Hexagonal Architecture is a type of software architecture which favors Domain Driven Design. This is not a post about Domain Driven Design per se but it is important to understand that the less technical issues mingle with business logic, the better. Hexagonal architecture aims at separating accidental complexity and essential complexity.

Why Gradle?

Gradle is a simple yet very efficient dependency management build system. Similar result could also have been achieved using Maven, sbt or any other dependency management system compatible with Java.

Example domain

Blogging platform

blogging For this example, I've chosen to implement a very simple blogging platform. It allows three actions.
  • Write a post
  • Read a post
  • Share a post

GitHub repository

The demo repository is located on GitHub

Modules of the blogging platform

  • domain : domain logic. Here a very simple blogging platform.
  • **persistence **: simple in-memory persistence used by the blogging platform.
  • facebook-connector and **twitter-connector **: connectors to share a blog post on Facebook and Twitter
  • webserver : HTTP web server for hosting the blogging platform using Ratpack
  • **service-locator **: utility module for searching and exposing Java Service Providers

Modularity in a hexagonal architecture

External modules are technology-centric. Since they focus on a specific adapter, they contain usually one technology. Testing these modules independently becomes relatively easy. The only thing there is to test is the bridge between the domain ports and the technology used for the adapter. Ports are not likely to change unless business logic requires a change. This is why testing the domain can be done using mocks or using integrated solutions. The tests should remain the same even though their run context change, the former being simpler as there is no boilerplate from settings up dependencies.

Dependencies are only a means to make the domain work. Technologies of dependencies can be changed while the business logic will usually remain. Dependencies and the domain have completely different lifecycles. Trading one technology for another should have nothing to do with changing business logic. Splitting modules is a means to achieve this.


Domain module

The domain module should never depend on an adapter. It can depend on utility modules like logging or data manipulation libraries.

Adapter modules

Adapter modules should always depend on the domain module as they should implement a port of the domain module. They too can depend on utility modules. They can also have shared module dependencies if needs are.

Running the application

In a layered architecture, the outside component is usually a framework that will call business logic and lower layers. But in a hexagonal architecture, the domain is king. It should also declare how to run the application.

In Java, the class containing the public static void main method should be in the domain. In order to run it, all modules should be on the classpath.

Using Gradle, a runtime module called app contains no code but requires all modules at runtime and specifies the main class to launch.

In order to launch the example application, execute the following.

gradle: app run


Building this application using a proper build system can be fast as the domain module always build first and all other modules can run in parallel once their shared libraries are built. This is not a purpose of hexagonal architecture, but a rather nice benefit from having a clean architecture.
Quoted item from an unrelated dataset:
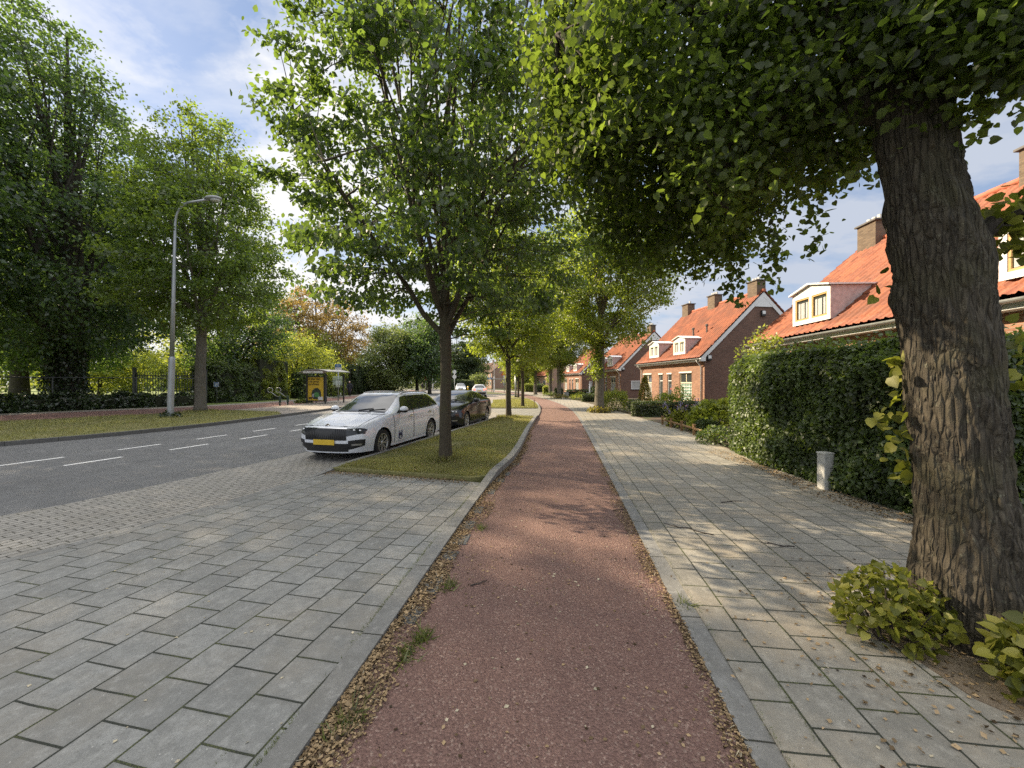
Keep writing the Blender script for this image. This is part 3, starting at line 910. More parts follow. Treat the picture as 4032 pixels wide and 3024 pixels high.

Deployment has some of the same benefits as the build. Since modules are mostly independent, they can also be deployed independently as well as having their own versioning. Each module can have its own lifecycle. In a standard Java application, the application would have to be restarted, but in a composable environment like OSGI, module swapping could be done at runtime.

Multiple hexagons

To go even further, multiple applications can be architectured as hexagons and each hexagon could, therefore, talk to another through an adapter. A standard monolithic application could be split up into several parts, each having a clear specific domain. Conway's law states that

"organizations which design systems ... are constrained to produce designs which are copies of the communication structures of these organizations."

Splitting up domains and producing multiple hexagons is a way to follow Conway's law. This is important as sometimes applications are used for two different business purposes, each business has its own rules and language which can be antinomical and would make the software reflect this contradiction. Having two hexagons with a clear interface between the two helps to identify correlations between those two businesses.

Conclusion (TL;DR)

Hexagonal architecture helps keep a clear separation between pure domain logic and complexity from frameworks and libraries needed. Feel free to browse and run the sample application to grasp this concept. The hexagonal architecture also favors from Conway's law in that it helps software to be more domain oriented.